OJTは実務を通じて先輩社員などが直接指導する社内研修であるため、実務で運用しないスキルの指導はできません。育成担当者の保有スキルやプロジェクトの内容・レベルによっては、習得させたいスキルにアプローチできなかったり、部分的な理解に留まったりすることもあります。

より専門的な技術の習得には、社外研修(外部研修)が有用です。教えるプロによる指導と、最新の技術トレンドを反映させたプログラムが用意されているので、レベルアップが期待できます。

スキルアップできる機会を作る

IT人材は、将来もエンジニアとして働いていけるか、技術トレンドの変遷に付いて行けず失職するのではないかなどといった悩みを抱えます。そのため、社員にスキルアップにつながる仕事を与えたり、学びの支援制度を設けたりすることも大切です。
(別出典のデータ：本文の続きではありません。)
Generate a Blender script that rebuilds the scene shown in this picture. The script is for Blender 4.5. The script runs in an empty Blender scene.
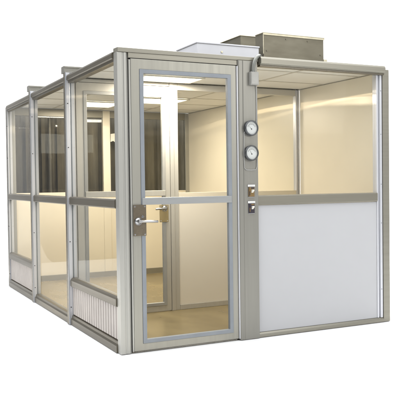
import bpy, bmesh, math, random
from mathutils import Vector, Matrix
random.seed(4)
S = bpy.context.scene
COL = S.collection
R = math.radians

# ------------------------------------------------------------------ materials
def new_mat(name):
    m = bpy.data.materials.new(name); m.use_nodes = True
    nt = m.node_tree; nt.nodes.clear()
    out = nt.nodes.new('ShaderNodeOutputMaterial')
    return m, nt, out

def surf(name, col, rough=.5, metal=0., var=.06, scale=(6, 6, 6), bump=0., bscale=60., rvar=.08, spec=.5, stretch=None, col2=None):
    """Principled surface with a procedural large-scale and fine variation."""
    m, nt, out = new_mat(name)
    N, L = nt.nodes.new, nt.links.new
    b = N('ShaderNodeBsdfPrincipled'); L(b.outputs[0], out.inputs[0])
    tc = N('ShaderNodeTexCoord'); mp = N('ShaderNodeMapping')
    mp.inputs['Scale'].default_value = scale
    L(tc.outputs['Object'], mp.inputs[0])
    n = N('ShaderNodeTexNoise'); n.inputs['Scale'].default_value = 1.; n.inputs['Detail'].default_value = 6; n.inputs['Roughness'].default_value = .62
    L(mp.outputs[0], n.inputs['Vector'])
    mx = N('ShaderNodeMix'); mx.data_type = 'RGBA'
    c2 = col2 if col2 else [c * (1 - 2 * var) for c in col]
    c1 = col if col2 else [min(.95, c * (1 + var)) for c in col]
    mx.inputs[6].default_value = (*c1, 1); mx.inputs[7].default_value = (*c2, 1)
    rp = N('ShaderNodeMapRange'); rp.inputs[1].default_value = .3; rp.inputs[2].default_value = .7
    L(n.outputs[0], rp.inputs[0]); L(rp.outputs[0], mx.inputs[0]); L(mx.outputs[2], b.inputs['Base Color'])
    rr = N('ShaderNodeMapRange'); rr.inputs[3].default_value = max(.02, rough - rvar); rr.inputs[4].default_value = min(1, rough + rvar)
    L(n.outputs[0], rr.inputs[0]); L(rr.outputs[0], b.inputs['Roughness'])
    b.inputs['Metallic'].default_value = metal
    b.inputs['Specular IOR Level'].default_value = spec
    if bump:
        n2 = N('ShaderNodeTexNoise'); n2.inputs['Scale'].default_value = bscale; n2.inputs['Detail'].default_value = 3
        if stretch:
            m2 = N('ShaderNodeMapping'); m2.inputs['Scale'].default_value = stretch
            L(tc.outputs['Object'], m2.inputs[0]); L(m2.outputs[0], n2.inputs['Vector'])
        else:
            L(tc.outputs['Object'], n2.inputs['Vector'])
        bp = N('ShaderNodeBump'); bp.inputs['Strength'].default_value = bump; bp.inputs['Distance'].default_value = .002
        L(n2.outputs[0], bp.inputs['Height']); L(bp.outputs[0], b.inputs['Normal'])
    return m

def glass_mat(name, tint, k=.6, ior=1.3):
    m, nt, out = new_mat(name)
    N, L = nt.nodes.new, nt.links.new
    t = N('ShaderNodeBsdfTransparent'); t.inputs[0].default_value = (*tint, 1)
    g = N('ShaderNodeBsdfGlossy'); g.inputs['Roughness'].default_value = .015; g.inputs[0].default_value = (.9, .92, .95, 1)
    # slightly wavy acrylic sheet
    tc = N('ShaderNodeTexCoord'); n = N('ShaderNodeTexNoise'); n.inputs['Scale'].default_value = 2.2; n.inputs['Detail'].default_value = 1
    L(tc.outputs['Object'], n.inputs['Vector'])
    bp = N('ShaderNodeBump'); bp.inputs['Strength'].default_value = .04; bp.inputs['Distance'].default_value = .01
    L(n.outputs[0], bp.inputs['Height']); L(bp.outputs[0], g.inputs['Normal'])
    f = N('ShaderNodeFresnel'); f.inputs[0].default_value = ior
    mu = N('ShaderNodeMath'); mu.operation = 'MULTIPLY'; mu.inputs[1].default_value = k
    L(f.outputs[0], mu.inputs[0])
    mx = N('ShaderNodeMixShader'); L(mu.outputs[0], mx.inputs[0]); L(t.outputs[0], mx.inputs[1]); L(g.outputs[0], mx.inputs[2])
    L(mx.outputs[0], out.inputs[0])
    return m

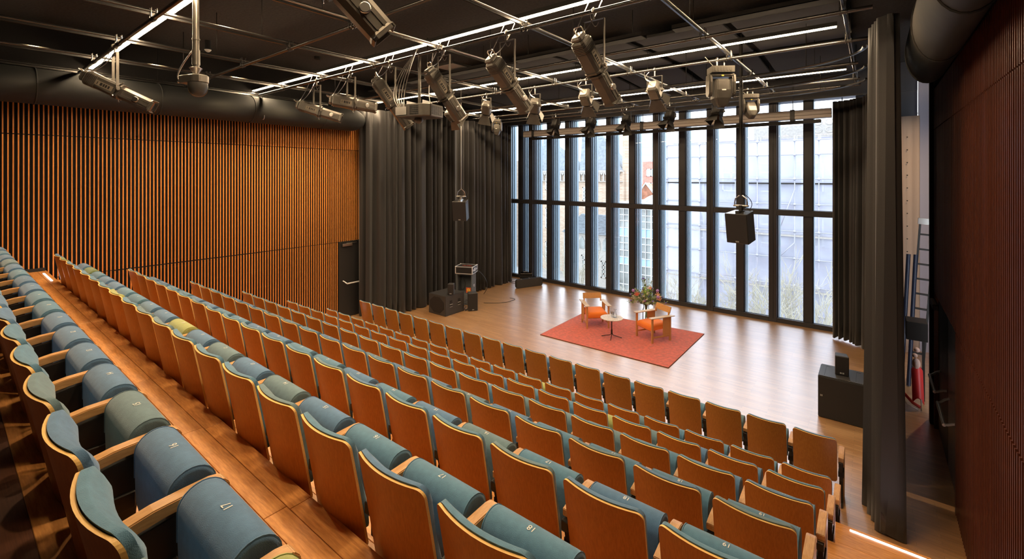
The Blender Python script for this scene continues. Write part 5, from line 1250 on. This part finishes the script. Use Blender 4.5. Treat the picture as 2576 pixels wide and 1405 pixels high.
# bare trees
def tree(name, label, base, hgt, spread, depth_, seed, matl, r0=0.05, lean=0.0, n0=3, grp=None, cat='tree'):
    rr = random.Random(seed); m = MB(); tr = MB(); tips = []
    def grow(p, d, l, r, k, mm):
        segs = 3; pts = [p]
        for i in range(segs):
            d = (d + Vector((rr.uniform(-1, 1), rr.uniform(-1, 1), rr.uniform(-0.2, 0.5))) * 0.16).normalized(); pts.append(pts[-1] + d * l / segs)
        mm.path(pts, r, 3 if k > 1 else 5)
        if k >= depth_: return
        for q in range(rr.choice([2, 3, 3])):
            tt = rr.uniform(0.35, 1.0); i = min(segs - 1, int(tt * segs)); pp = pts[i].lerp(pts[i + 1], tt * segs - i)
            nd = (d + Vector((rr.uniform(-1, 1), rr.uniform(-1, 1), rr.uniform(-0.1, 0.8))) * spread).normalized()
            grow(pp, nd, l * rr.uniform(0.6, 0.85), max(r * 0.66, 0.009), k + 1, m)
    t = thing(name, label, cat, base, 0, grp)
    for q in range(n0): grow(Vector((rr.uniform(-0.2, 0.2) * (n0 > 1), rr.uniform(-0.2, 0.2), 0)), Vector((rr.uniform(-0.3, 0.3) + lean, rr.uniform(-0.2, 0.2), 1)).normalized(), hgt / 2.3, r0, 0, tr)
    obj('trunk', tr, matl, t); o = obj('branches', m, matl, t); o['kind'] = 'stuff'
yT = 20.5
spots = [(1583, 702, 5), (1612, 730, 6), (1690, 660, 5), (1725, 690, 5), (1765, 655, 6), (1800, 720, 5), (1850, 690, 6), (1895, 700, 5), (1925, 650, 6), (1985, 700, 6), (2010, 640, 6), (2055, 720, 6), (2080, 660, 6)]
for k, (u, v, dd) in enumerate(spots):
    p = P(u, v, y=yT + (k % 3) * 0.5); bz = -4.2
    tree('bare_sapling', 'leafless sapling outside the windows, %s from the orange wall' % ORD[k], (p.x, p.y, bz), (p.z - bz) * 0.92, 0.8, 4, 30 + k, M['bark'], 0.024, 0, 2, 'leafless saplings outside the windows')
p = P(1474, 585, y=32); tree('bare_tree', 'tall slim leafless tree before the low stone wing', (P(1476, 700, y=32).x, 32, GZ), (p.z - GZ) * 0.9, 0.7, 5, 77, M['bark'], 0.09, 0, 1)
# twiggy hedge below the windows
hg = MB(); rr = random.Random(5)
for k in range(1900):
    x = rr.uniform(-9.5, 1.0); y = rr.uniform(18.6, 20.2); z = rr.uniform(-4.2, -3.2) ; d = Vector((rr.uniform(-1, 1), rr.uniform(-0.5, 0.5), rr.uniform(0, 1.2))).normalized() * rr.uniform(0.3, 0.8)
    a = Vector((x, y, z)); hg.path([a, a + d * 0.5 + Vector((0.03, 0, 0.04)), a + d], 0.008, 3)
tag(obj('twig_hedge', hg, M['bark2']), 'pale twiggy hedge along the foot of the windows outside', 'hedge', None, 'stuff')
tag(obj('planting_terrace', MB().box((-11.5, 16.4, -5.2), (3, 21.8, -4.2)), M['ground']), 'pale terrace carrying the hedge outside the windows', 'terrace', None, 'structure')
頻繁に研修を実施することはあまり現実的ではない場合もあるので、実務の中でチャレンジできる環境を構築しましょう。資格取得の支援、eラーニングや社会人大学などの学習機会の提供や、自発的に学びを継続していけるような仕組みの整備が求められます。

評価体制を適切にする

IT人材は自身の市場価値と現在の待遇のギャップに敏感です。スキルや成果を適正に評価されなければ、仕事にやりがいを見出せず、自己の成長や企業への貢献に対するモチベーションも低下します。最悪の場合、離職・転職を選択することも考えられるでしょう。

社員のスキルや成果を適切に評価するために、人事評価制度を整えることも大切です。特にDX人材や先端IT人材は多くの企業が高待遇を提示して獲得に努めています。貴重なIT人材の離職防止という意味も含め、納得感のある評価制度と待遇の用意が必要であると心得ましょう。

 

まとめ

カメラ目線でほほ笑む3人のビジネスパーソンをバックに、力強くガッツポーズを取るビジネスパーソン

IT人材は各業界から引く手あまたです。特にDX人材や先端IT人材の需要が高まっています。DX推進やシステム開発の内製化には専門性の高いIT人材が求められますが、採用市場の獲得競争は激化しており、即戦力人材の獲得は困難です。

社内の既存人材を育成する場合、求める人物像の明確化やスキルマップの作成により、入念な分析に基づく育成計画を進めることが大切です。社内リソースではIT関連技術の教育訓練が難しい場合も多いため、IT研修に強い研修会社の活用も検討しましょう。